At Lancashire a far more unseemly row has occurred. Jordan Clark is about to depart to pastures new but there is 'trouble at mill' in the Red Rose county. The Lancs Action Group, a voice of the fans, had to sack an editor of their magazine recently due to a row with a player which threatened to boil over. Players and supporters, or even the son of a supporter, offering each other for 'a meeting' probably isn't what a county battling relegation require at a time when they need to show unity. You can see the frustrations on both sides but surely this public display over Twitter isn't the way forward? It made those on the other side of the Pennines chuckle, it has to be said.

Trouble at mill...

Another county who have had a poor season is Middlesex. Champions in 2016 and now facing mid table obscurity in Division Two, some of the personal abuse that the players have had to endure this season on the Facebook page has been a disgrace. One player confided to me earlier in the season, "It's pretty disappointing. We go out of our way to make ourselves accessible to supporters and this is what we get in return". Middlesex are a county who have gone out into the community - something not as easy to do in suburban London as it is in the more rural counties. The players have given up their time for fans, for school children or for disabled cricketers. Certain individuals come in for vitriol more than others, yet put themselves on the line to be available to supporters.
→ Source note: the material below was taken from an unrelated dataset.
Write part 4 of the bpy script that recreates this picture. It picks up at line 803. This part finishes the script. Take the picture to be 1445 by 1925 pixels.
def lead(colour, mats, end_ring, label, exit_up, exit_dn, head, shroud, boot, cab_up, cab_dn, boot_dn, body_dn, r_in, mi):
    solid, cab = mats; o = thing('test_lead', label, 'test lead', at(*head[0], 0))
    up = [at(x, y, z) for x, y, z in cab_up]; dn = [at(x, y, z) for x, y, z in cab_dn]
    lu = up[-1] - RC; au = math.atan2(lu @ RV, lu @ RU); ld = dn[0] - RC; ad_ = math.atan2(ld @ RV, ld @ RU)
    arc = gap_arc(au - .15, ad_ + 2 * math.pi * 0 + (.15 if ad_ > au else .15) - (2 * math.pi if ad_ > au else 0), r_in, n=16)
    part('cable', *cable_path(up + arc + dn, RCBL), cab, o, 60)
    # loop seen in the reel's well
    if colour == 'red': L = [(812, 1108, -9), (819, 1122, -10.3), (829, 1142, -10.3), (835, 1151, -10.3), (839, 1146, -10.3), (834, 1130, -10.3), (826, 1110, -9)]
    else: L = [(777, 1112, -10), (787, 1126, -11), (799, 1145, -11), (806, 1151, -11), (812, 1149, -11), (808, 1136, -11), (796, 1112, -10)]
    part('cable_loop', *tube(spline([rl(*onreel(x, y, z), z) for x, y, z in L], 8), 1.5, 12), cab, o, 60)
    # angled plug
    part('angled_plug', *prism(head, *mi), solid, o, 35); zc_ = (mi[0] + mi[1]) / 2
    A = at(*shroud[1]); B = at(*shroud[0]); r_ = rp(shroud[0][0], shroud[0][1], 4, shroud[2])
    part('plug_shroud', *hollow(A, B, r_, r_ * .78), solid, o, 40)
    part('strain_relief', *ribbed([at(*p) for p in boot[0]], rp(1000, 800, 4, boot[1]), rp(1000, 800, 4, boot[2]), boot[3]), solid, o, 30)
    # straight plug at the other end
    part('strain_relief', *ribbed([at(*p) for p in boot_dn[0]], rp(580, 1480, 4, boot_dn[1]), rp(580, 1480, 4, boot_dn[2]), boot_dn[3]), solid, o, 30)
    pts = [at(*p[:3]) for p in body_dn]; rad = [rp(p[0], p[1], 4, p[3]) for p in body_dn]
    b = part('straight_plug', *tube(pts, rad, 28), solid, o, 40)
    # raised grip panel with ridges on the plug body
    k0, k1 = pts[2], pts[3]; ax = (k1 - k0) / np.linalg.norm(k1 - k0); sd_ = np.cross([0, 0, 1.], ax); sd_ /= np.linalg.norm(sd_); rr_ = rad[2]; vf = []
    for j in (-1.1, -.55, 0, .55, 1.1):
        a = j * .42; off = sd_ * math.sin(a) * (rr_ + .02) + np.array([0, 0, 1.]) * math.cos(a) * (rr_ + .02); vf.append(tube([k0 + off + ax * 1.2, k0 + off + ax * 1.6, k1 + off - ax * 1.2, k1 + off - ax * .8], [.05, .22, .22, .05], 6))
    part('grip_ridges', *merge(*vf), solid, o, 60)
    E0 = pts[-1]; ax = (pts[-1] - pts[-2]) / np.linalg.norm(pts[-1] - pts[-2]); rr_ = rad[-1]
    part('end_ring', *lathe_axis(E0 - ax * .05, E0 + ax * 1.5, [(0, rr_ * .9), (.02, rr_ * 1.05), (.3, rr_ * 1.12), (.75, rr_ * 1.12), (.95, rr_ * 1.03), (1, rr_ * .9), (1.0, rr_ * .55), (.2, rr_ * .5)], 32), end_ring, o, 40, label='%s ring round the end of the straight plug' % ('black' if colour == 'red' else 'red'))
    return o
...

I have got to know a number of professional cricketers via these pages. They are normal guys, some are ok, some not so much, they are a cross section of society - in the words of Frank Turner, "Some of them are just like us and some of them are dicks". However, giving them abuse from the safety of your keyboard will not make them play any better. Offering to fight them because they have got a duck over social media is not the answer. I know that if I had a bad day at work and someone called me an obscene name on social media because of it, I would get pretty irate.

At the same time, there should not be the sycophantic attitude towards them, neither should there be hatred. Certain counties players over the years have had an arrogance that hasn't gone down well with their own fans let alone those of other counties. Alec Stewart at Surrey has been excellent in turning around a county that had that perception but it could have been a number of clubs over the last twenty years.

Stewie...changed the perception of Surrey

A results based industry such as professional sport will always tug the emotional heart strings. It is why we love sport and cricket in particular. The highs of winning and the lows of losing are part of the fun. The lows of losing when you have had success recently are harder to take, which is why Middlesex and Yorkshire supporters are maybe more vociferous when it comes to the times of famine after the feast. Cue Manchester United fans in football too. Sport is cyclical and what goes around, comes around. In the words of the football manager Martin Allen, "When you win don't pop the champagne corks, when you lose don't pop the pills". Yet there are plenty on social media who don't grasp this concept and we are seeing the sort of abuse now that football fans have served up for a number of years.

However, cricket fans are not football fans and cricketers are not footballers. Cricketers are far more accessible, less arrogant and earn a fraction of the money. It makes them more rounded individuals.

If we see the same sort of abuse that the soccer stars have to put up with though, that accessibility will diminish, which will only be a bad thing for the sport.